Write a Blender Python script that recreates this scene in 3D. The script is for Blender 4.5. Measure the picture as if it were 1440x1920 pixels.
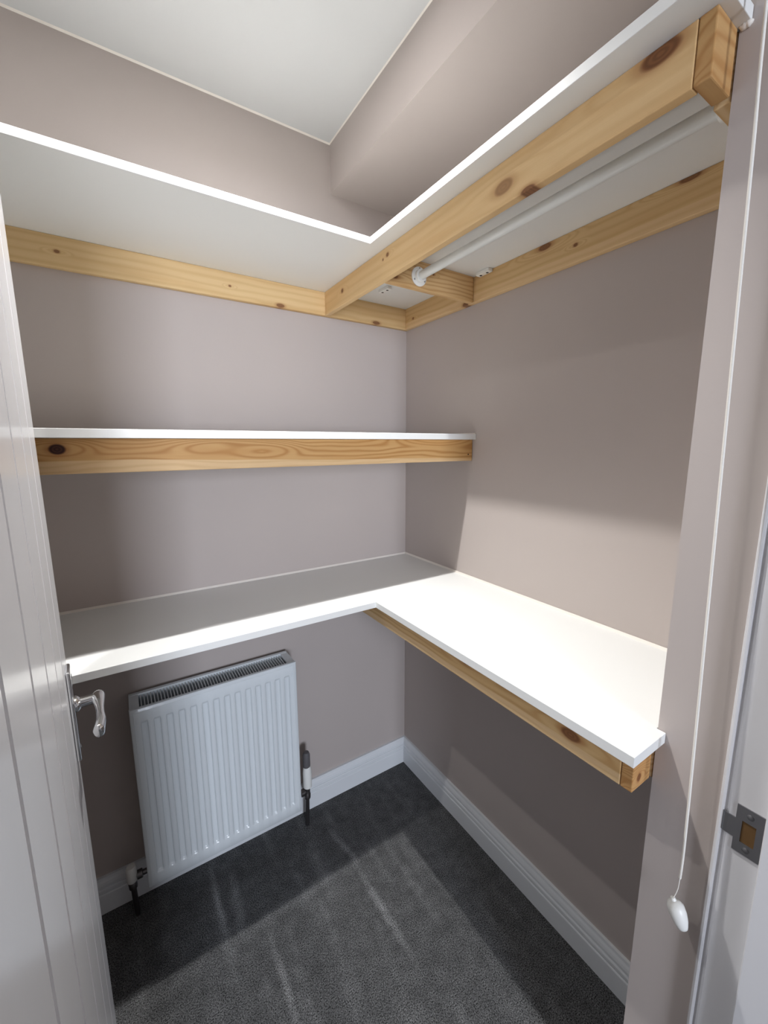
import bpy, bmesh, math, random
from mathutils import Vector, Matrix

for o in list(bpy.data.objects):
    bpy.data.objects.remove(o, do_unlink=True)
S = bpy.context.scene
COL = S.collection
random.seed(4)

# ------------------------------------------------------------------ camera
# origin: corner of back wall (y=0) and right wall (x=0) at floor level
F_PX, PITCH, YAW, ROLL = 769.74, -0.1639, -0.5717, -0.0036
CAM = Vector((-1.0131, -1.4052, 1.4669))
cam_d = bpy.data.cameras.new('camera')
cam_d.sensor_fit = 'VERTICAL'
cam_d.sensor_height = 36.0
cam_d.lens = 36.0 * F_PX / 1920.0
cam_d.clip_start = 0.01
cam = bpy.data.objects.new('camera', cam_d)
COL.objects.link(cam)
fw = Vector((math.sin(-YAW) * math.cos(PITCH), math.cos(YAW) * math.cos(PITCH), math.sin(PITCH)))
rt = fw.cross(Vector((0, 0, 1))).normalized()
up = rt.cross(fw)
r2 = rt * math.cos(ROLL) + up * math.sin(ROLL)
u2 = up * math.cos(ROLL) - rt * math.sin(ROLL)
cam.matrix_world = Matrix(((r2.x, u2.x, -fw.x, CAM.x), (r2.y, u2.y, -fw.y, CAM.y), (r2.z, u2.z, -fw.z, CAM.z), (0, 0, 0, 1)))
S.camera = cam

# ------------------------------------------------------------------ world, exposure
W = bpy.data.worlds.new('hall_daylight')
S.world = W
W.use_nodes = True
bg = W.node_tree.nodes['Background']
bg.inputs[0].default_value = (0.86, 0.92, 1.0, 1)
bg.inputs[1].default_value = 0.02
S.view_settings.view_transform = 'Standard'
S.view_settings.look = 'None'
S.view_settings.gamma = 1.0
S.view_settings.use_curve_mapping = False
S.view_settings.exposure = 0.0
MAIN_POWER, SIDE_POWER = 92.0, 28.0         # two equal recessed downlights
MAIN_POS, SIDE_POS = (-0.662, -0.560), (-1.24, -0.58)
LAMP_COL, LAMP_CONE = (1.0, 0.990, 0.975), 108.0
# cool daylight from behind the camera, sent from an invented landing window
win_d = bpy.data.lights.new('unseen_window_daylight', 'AREA')
win_d.shape = 'RECTANGLE'; win_d.size = 0.70; win_d.size_y = 1.16
win_d.energy = 142.0; win_d.color = (0.80, 0.87, 1.0)
win_l = bpy.data.objects.new('unseen_window_daylight', win_d)
COL.objects.link(win_l)
win_l.location = (-1.48, -5.18, 1.60); win_l.rotation_euler = (math.radians(90), 0, 0)
S.cycles.max_bounces = 8
S.cycles.diffuse_bounces = 5

# ------------------------------------------------------------------ dimensions
LEFT = -1.85
FRONT = -1.227
CEIL = 2.4586
PIER_X, PIER_Y = -0.3003, -1.1348
JAMB_X = -0.3103
OPEN_L = -1.12
HEAD = 2.005


# ------------------------------------------------------------------ materials
def srgb(r, g, b):
    f = lambda c: ((c / 255 + 0.055) / 1.055) ** 2.4 if c > 10 else c / 255 / 12.92
    return (f(r), f(g), f(b), 1)


def new_mat(name, col, rough=0.5, metal=0.0, spec=0.5):
    m = bpy.data.materials.new(name)
    m.use_nodes = True
    b = m.node_tree.nodes['Principled BSDF']
    b.inputs['Base Color'].default_value = col
    b.inputs['Roughness'].default_value = rough
    b.inputs['Metallic'].default_value = metal
    b.inputs['Specular IOR Level'].default_value = spec
    return m, m.node_tree, b


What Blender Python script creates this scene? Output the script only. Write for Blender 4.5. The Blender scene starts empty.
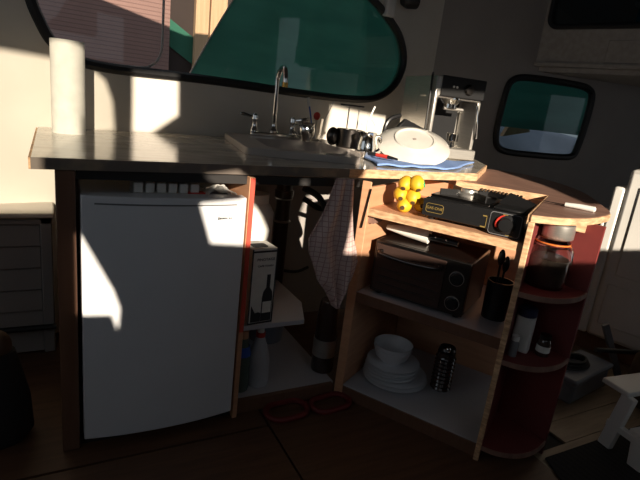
import bpy, bmesh, math, random
from mathutils import Vector, Matrix
random.seed(7)
PI = math.pi
SC = bpy.context.scene
COL = SC.collection

# ------------------------------------------------------------------ materials
def mat(name, col, rough=.6, metal=0, col2=None, scale=8, stretch=(1, 1, 1), bump=0, trans=0, coat=0, emis=None, detail=4, contrast=(.35, .65), spec=None):
    m = bpy.data.materials.new(name); m.use_nodes = True
    nt = m.node_tree; b = nt.nodes['Principled BSDF']
    b.inputs['Roughness'].default_value = rough; b.inputs['Metallic'].default_value = metal
    b.inputs['Base Color'].default_value = (*col, 1)
    if spec is not None: b.inputs['Specular IOR Level'].default_value = spec
    if trans: b.inputs['Transmission Weight'].default_value = trans
    if coat: b.inputs['Coat Weight'].default_value = coat; b.inputs['Coat Roughness'].default_value = .1
    tc = nt.nodes.new('ShaderNodeTexCoord'); mp = nt.nodes.new('ShaderNodeMapping')
    mp.inputs['Scale'].default_value = stretch
    nt.links.new(tc.outputs['Object'], mp.inputs['Vector'])
    nz = nt.nodes.new('ShaderNodeTexNoise'); nz.inputs['Scale'].default_value = scale; nz.inputs['Detail'].default_value = detail
    nt.links.new(mp.outputs[0], nz.inputs['Vector'])
    if col2 is None: col2 = tuple(c * .88 for c in col)
    r = nt.nodes.new('ShaderNodeValToRGB')
    r.color_ramp.elements[0].position = contrast[0]; r.color_ramp.elements[1].position = contrast[1]
    r.color_ramp.elements[0].color = (*col2, 1); r.color_ramp.elements[1].color = (*col, 1)
    nt.links.new(nz.outputs['Fac'], r.inputs['Fac']); nt.links.new(r.outputs[0], b.inputs['Base Color'])
    if bump:
        bp = nt.nodes.new('ShaderNodeBump'); bp.inputs['Strength'].default_value = bump; bp.inputs['Distance'].default_value = .002
        nt.links.new(nz.outputs['Fac'], bp.inputs['Height']); nt.links.new(bp.outputs[0], b.inputs['Normal'])
    return m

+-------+

Identify every line above with the string "Python" in it. Copy those lines.

▶ SOLUTION
Write a Blender Python script that recreates this scene in 3D. The script is for Blender 4.5. Measure the picture as if it were 1440x1920 pixels.
What Blender Python script creates this scene? Output the script only. Write for Blender 4.5. The Blender scene starts empty.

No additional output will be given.